When Sharon McBean's then three-year-old daughter started walking around on her "tippy toes" and begged to start ballet classes, this Birmingham, U.K.–based mom encouraged her newfound excitement. After seeing her perform at a ballet recital in December 2014, McBean's mother bought her young granddaughter a ballerina jewelry box for Christmas. "It had a white ballerina," said McBean, "And I thought, why would you do that? Why wouldn't you get one with a black ballerina?" This question sparked a multi-year search to find a ballerina jewelry box that looked like the dancer her daughter dreamt of becoming. McBean combed the internet, including international sites like a South African version of eBay, before her cousin suggested that she just make the box herself. McBean founded her company, Nia Ballerina, a year ago this summer.

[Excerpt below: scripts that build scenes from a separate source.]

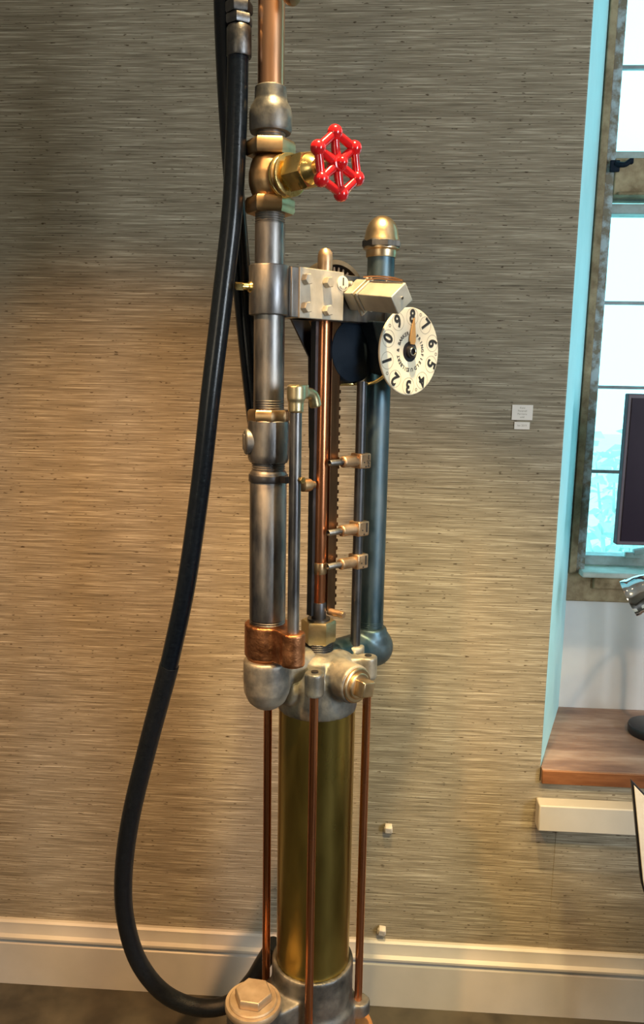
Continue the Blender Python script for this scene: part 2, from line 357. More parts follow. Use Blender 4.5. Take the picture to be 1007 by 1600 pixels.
mb = MB().box((.70, DR+.026, 1.022), (.06, .012, .016)).cyl(.009, 0, .03, frame((.69, DR+.024, 1.030), (1, 0, .2)))
mb.build('casement_stay', M['frame_paint'], win, bevel=.002)
MB().box(((XI+WB)/2, TH-.01, HEAD-.01), (WB-XI+.1, .1, .06)).build('window_head', M['stone'], win)

# outside the window
g = MB().box((3, 14, -.55), (30, 27, .1)); tag(g.build('lawn', M['lawn']), 'overexposed lawn outside beyond the window glass', 'lawn', kind='structure')
random.seed(4)
def shrub(x, y, z0, h, rr, label):
    r = empty('garden_shrub', (x, y, z0), 0, label, 'shrub')
    mb = MB(); rnd = random.Random(int(x*100))
    tips = []
    for k in range(7):
        a = rnd.uniform(0, 6.28); q = rnd.uniform(.3, 1)*rr
        t = Vector((q*math.cos(a), q*math.sin(a), h*rnd.uniform(.6, 1))); tips.append(t)
        mb.tube([(0, 0, 0), t*.45+Vector((0, 0, h*.12)), t], lambda s: .022*(1-s)+.004, seg=6, res=5)
    mb.build('stem', M['bark'], r)
    lf = MB()
    for k in range(420):
        t = rnd.choice(tips)*rnd.uniform(.45, 1.05)+Vector((rnd.gauss(0, .1), rnd.gauss(0, .1), rnd.gauss(0, .1)))
        fm = frame(t, (rnd.uniform(-1, 1), rnd.uniform(-1, 1), rnd.uniform(-.2, 1)), (rnd.uniform(-1, 1), rnd.uniform(-1, 1), .1))
        s = rnd.uniform(.04, .07)
        lf.add([(-s, 0, 0), (0, -s*.45, .006), (s, 0, 0), (0, s*.45, .006)], [(0, 1, 2, 3)], fm)
    o = lf.build('foliage', M['leaf'], r); o['kind'] = 'stuff'
shrub(1.55, 3.2, -.5, 1.55, .35, 'pale green shrub outside seen through the lower panes left of the display')

# ------------------------------------------------------------------ the pump
pump = empty('oil_pump', (AX.x, AX.y, .242), A45, 'antique iron and brass lever oil pump with red handwheel and round white dial', 'pump')
def part(mb, name, mat, parent=None, label=None, **kw):
    base = parent or pump
    mb.v = [(x, y, z-.242) for x, y, z in mb.v]
    return mb.build(name, mat, base, label=label, **kw)
uL, uR = -.1131, .1288
LP = Matrix.Translation(P(uL, 0, 0)); RP = Matrix.Translation(P(uR, 0, 0)); CP = Matrix.Translation(P(0, 0, 0))
zl = lambda y: zat(uL, 0, y); zr = lambda y: zat(uR, 0, y); zc = lambda y: zat(0, 0, y)

# -- left column, top to bottom
part(MB().cyl(.0195, zl(150), 2.34, LP), 'copper_pipe', M['copper'])
a, b2, c2, d2 = zl(137), zl(160), zl(172), zl(206)
part(MB().lathe([(.0215, a+.001), (.0235, a-.001), (.0240, b2+.004), (.0250, b2), (.0300, c2+.003), (.0318, c2-.006), (.0318, d2+.003), (.0300, d2-.002)], LP), 'coupling', M['iron_grey'], label='grey bell shaped coupling below the copper pipe')
part(MB().thread(.0222, zl(222), zl(204), LP), 'threaded_nipple', M['steel'])
part(MB().thread(.0228, zl(352), zl(333), LP).cyl(.0228, zl(420), zl(351), LP), 'upper_pipe', M['steel'])
zv = 1.7535
valve = part(MB().lathe([(.020, zl(245)), (.0262, zl(248)), (.0292, zl(256)), (.0325, zl(272)), (.0325, zl(288)), (.0295, zl(300)), (.0255, zl(310)), (.022, zl(312))], LP)
     .lathe([(.024, 0), (.024, .026), (.029, .030), (.029, .040), (.020, .042)], frame(P(uL, 0, zv), VD)), 'globe_valve', M['bronze'], remesh=.0022, smooth=3, label='bronze globe valve body')
part(MB().nut(.0375, zl(245), zl(221), LP, rot=.35), 'valve_nut', M['bronze'], valve)
part(MB().nut(.0375, zl(335), zl(310), LP, rot=.35), 'valve_nut', M['bronze'], valve)
VM = frame(P(uL, 0, zv), VD, UD)
part(MB().cyl(.0305, .032, .038, VM, c=.002).cyl(.0265, .038, .046, VM, c=.002).cyl(.0305, .046, .050, VM, c=.0015).cyl(.020, .05, .06, VM), 'valve_flange', M['brass'], valve)
part(MB().nut(.0275, .056, .094, VM, rot=.25).lathe([(.021, .094), (.016, .104), (.012, .108)], VM), 'valve_bonnet', M['brass'], valve)
part(MB().cyl(.0062, .10, .150, VM, 20), 'valve_stem', M['bronze_light'], valve)
# handwheel: six balls, rim rods, spokes and hub
hv, hz = LU(527, 256, uL)
HM = frame(P(uL, hv, hz), VD, UD)
hw = MB(); R6 = .0390; pts = []
for k in range(6):
    t = math.radians(90+10+60*k); pts.append(Vector((R6*math.cos(t), R6*math.sin(t), .002)))
for k in range(6):
    hw.ball(.0106, HM @ pts[k])
    hw.tube([pts[k], pts[(k+1) % 6]], .0060, seg=12, smooth=False, M=HM)
    hw.tube([Vector((0, 0, .001)), pts[k]*.5+Vector((0, 0, -.001)), pts[k]], lambda q_: .0074-.002*q_, seg=12, M=HM)
hw.cyl(.0115, -.010, .009, HM, c=.003).ball(.0085, HM @ Vector((0, 0, .010)))
part(hw, 'handwheel', M['red'], valve, label='red six ball handwheel')

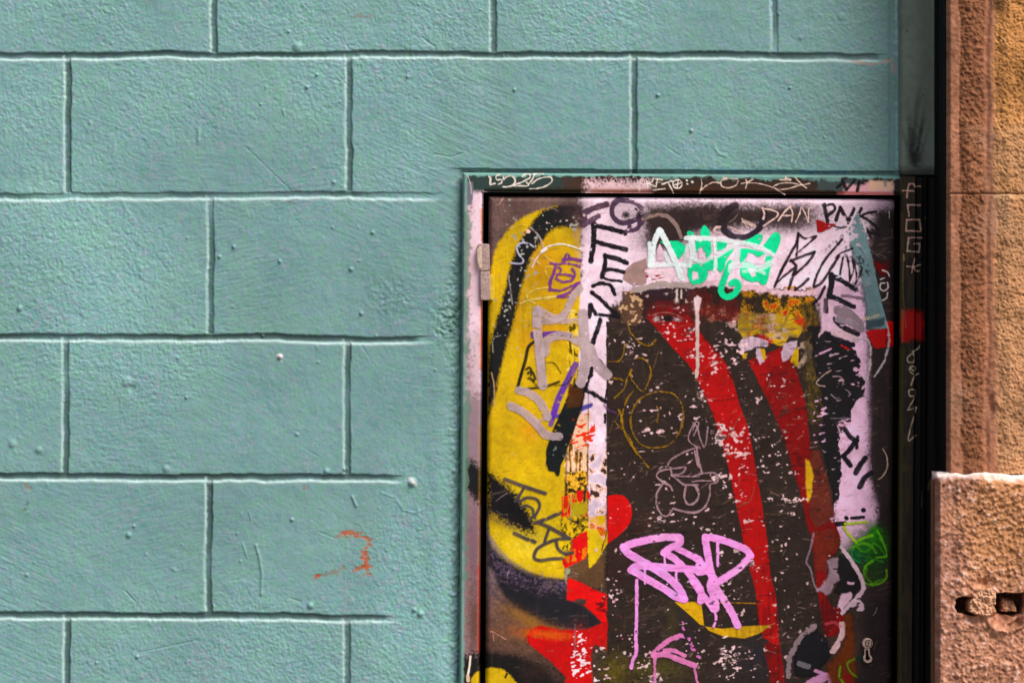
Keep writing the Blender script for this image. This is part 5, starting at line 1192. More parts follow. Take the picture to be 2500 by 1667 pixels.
# top rail
P(c, (54, 72, 66), F_(-62, -60, 210, -10), soft=5, grain=.6, rough=1); P(c, (76, 54, 44), F_(180, -50, 300, -8), soft=9, grain=1); P(c, (52, 44, 26), F_(10, -22, 240, -6), soft=4, grain=1, op=.6)
P(c, (232, 196, 200), F_(240, -38, 398, -8), soft=8, grain=1.2, rough=2.5); P(c, (206, 140, 120), F_(250, -20, 400, -8), soft=5, op=.6)
P(c, (64, 46, 38), F_(400, -46, 870, -8), soft=8, grain=1); B(c, (80, 48, 24), 1690, 466, 200, 8, .6)
P(c, (70, 84, 82), F_(800, -50, 905, -22), soft=4, rough=4, op=.9); P(c, (226, 170, 176), F_(868, -34, 985, -8), soft=4, rough=2, grain=.5); P(c, (228, 186, 160), F_(930, -44, 985, -20), soft=4, rough=2); P(c, (220, 130, 120), F_(850, -16, 985, -8), soft=4, op=.6)
K(c, (220, 196, 190), [loc2lay(250 + 116, -34), loc2lay(250 + 117, -14)], 6, .8); K(c, (222, 190, 190), Z(2, (1880, 180), (1885, 230)), 5, .7)
P(c, (112, 120, 118), Z(2, (1850, 100), (1900, 110), (1890, 190), (1870, 190)), soft=2, op=.7)
# wall paint brushed over the outer edges
sl, a = a_poly(c, F_(-70, -66, 1000, -50), soft=2.5, rough=3.0)
over(c, (sl, a), (120, 160, 150), .92)
sl, a = a_poly(c, F_(380, -66, 860, -44), soft=2.0, rough=3.4); over(c, (sl, a * sstep(-0.8, 0.6, c.b[sl])), (104, 138, 130), .9)
P(c, (110, 150, 142), Z(2, (670, 80), (770, 80), (730, 110), (712, 138), (690, 110)), soft=1.2)
sl, a = a_poly(c, F_(-70, -60, -52, 1300), soft=2.5, rough=1.5)
over(c, (sl, a), (122, 160, 148), .85)
sl, a = a_poly(c, F_(-60, -30, -44, 1300), soft=3.0, rough=3.5)
over(c, (sl, a * sstep(-0.3, 0.9, c.bb[sl] + 0.4 * c.m[sl])), (96, 124, 108), .75)
P(c, (112, 112, 122), F_(-52, -34, -38, 22), soft=2, rough=1.5); K(c, (226, 200, 196), [loc2lay(-52, -52), loc2lay(-44, -28), loc2lay(-42, -5)], 1.8, .8)
# right stile
P(c, (62, 52, 40), F_(GAPR - 1, -58, INR + 2, BOT), soft=2, grain=.4); mottle(c, F_(GAPR - 1, -58, FR, 1300), [(44, 36, 28), (66, 54, 42), (58, 58, 42), (88, 68, 50)], rough=2, op=.5, sharp=1.2); P(c, (26, 24, 20), F_(INR, -58, FR + 5, BOT), soft=2)
P(c, (104, 88, 50), F_(GAPR - 2, 30, GAPR + 7, 330), soft=4, op=.55); P(c, (84, 80, 34), F_(GAPR - 2, 360, GAPR + 9, 1250), soft=4, op=.6)  # olive highlight painted along the stile's inner edge
P(c, (186, 8, 8), Z(2, (2040, 1440), (2070, 1390), (2150, 1385), (2230, 1400), (2256, 1430)) + Z(4, (2256, 200), (2180, 200), (2040, 225)), soft=4, rough=1.0, grain=.8)
P(c, (206, 120, 90), Z(2, (2035, 1380), (2060, 1390), (2062, 1568)) + Z(4, (2050, 220), (2035, 225)), soft=2, op=.4)
K(c, (190, 160, 120), Z(2, (2058, 850), (2060, 900)), 3.5, .8); K(c, (150, 130, 110), Z(2, (2055, 900), (2050, 1150), (2065, 1400), (2080, 1560)), 2, .5)
for x, y in [(2275, 490), (2285, 1190), (2290, 60)]: K(c, (110, 110, 90), Z(2, (x, y), (x + 6, y + 3)), 3.5, .7)
K(c, (120, 110, 90), Z(6, (2320, 300), (2305, 380)), 3, .6); K(c, (110, 110, 100), Z(6, (2240, 380), (2240, 550)), 2, .6); K(c, (120, 120, 110), Z(4, (2265, 1300), (2270, 1306)), 3, .6)
cu2 = 0.5 * (c.U[:-1, :-1] + c.U[1:, 1:]); cv2 = 0.5 * (c.V[:-1, :-1] + c.V[1:, 1:])
fmask = ~((cu2 > GAPL) & (cu2 < GAPR) & (cv2 > GAPT))
M_FRAME = mat_vc('frame_enamel', rough=0.5, bump=0.14, bscale=1000, spec=0.2)
frame = place(link('frame', grid_mesh('frame', frame_points(c), fmask, deepen(c.C)), M_FRAME, door))
LEVEL[0] = 0.0002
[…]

Photo Courtesy of Sharon McBean


We can all remember the simple beauty of a ballerina jewelry box, a home to hide away your treasures while a tiny dancer figurine endlessly rotates to the soft refrains of Swan Lake or The Nutcracker. But for McBean, getting her daughter a jewelry box stemmed way beyond a simple toy. "I really wanted my daughter to be able to see herself. I thought it was important for her to see herself represented," said McBean. Issues of racial representation in ballet have been at the forefront of dance world discourse for the past few years, with stars like Misty Copeland and Michaela DePrince (McBean's daughters' favorite dancer) using their fame to fight for equality. But the advances that we've seen, in terms of an increase in company and school efforts to become more diverse, have yet to filter down to ballet-themed toys for tutu-loving kids. McBean also believes that while things have changed more rapidly in the U.S., in the U.K. "black ballerinas and black girls doing ballet are few and far between."

McBean, a former social worker and self-proclaimed "mum," had no experience with production and manufacturing. She speaks of this past year as an immense learning curve, navigating communication with illustrators, marketers and Chinese factories. But last July, the initial order of 2,000 jewelry boxes in two different designs finally showed up at her door. With the grassroots advertising efforts of her friends on social media, word got around—McBean sold half of her stock within the first week. She's now coming up on 5,000 sales. "I get so many parents emailing me at random just saying how important it was for their child to see themselves represented," says McBean.

McBean and her daughter. Photo Courtesy of Sharon McBean.

The choice of the name Nia emphasizes the drive behind the product; it means "purpose" in Swahili and is McBean's daughter's middle name. And this is just the start for Nia Ballerina. McBean has been working with an illustrator to develop a character with the hopes of eventually making dance bags, a ballerina doll and even a picture book. She's also planning ways to rebrand and to give the boxes a more professional look. "The way I've seen my daughter embrace this journey, it's encouraging her to want to continue ballet. I need to do this for my daughter. She needs to see herself represented."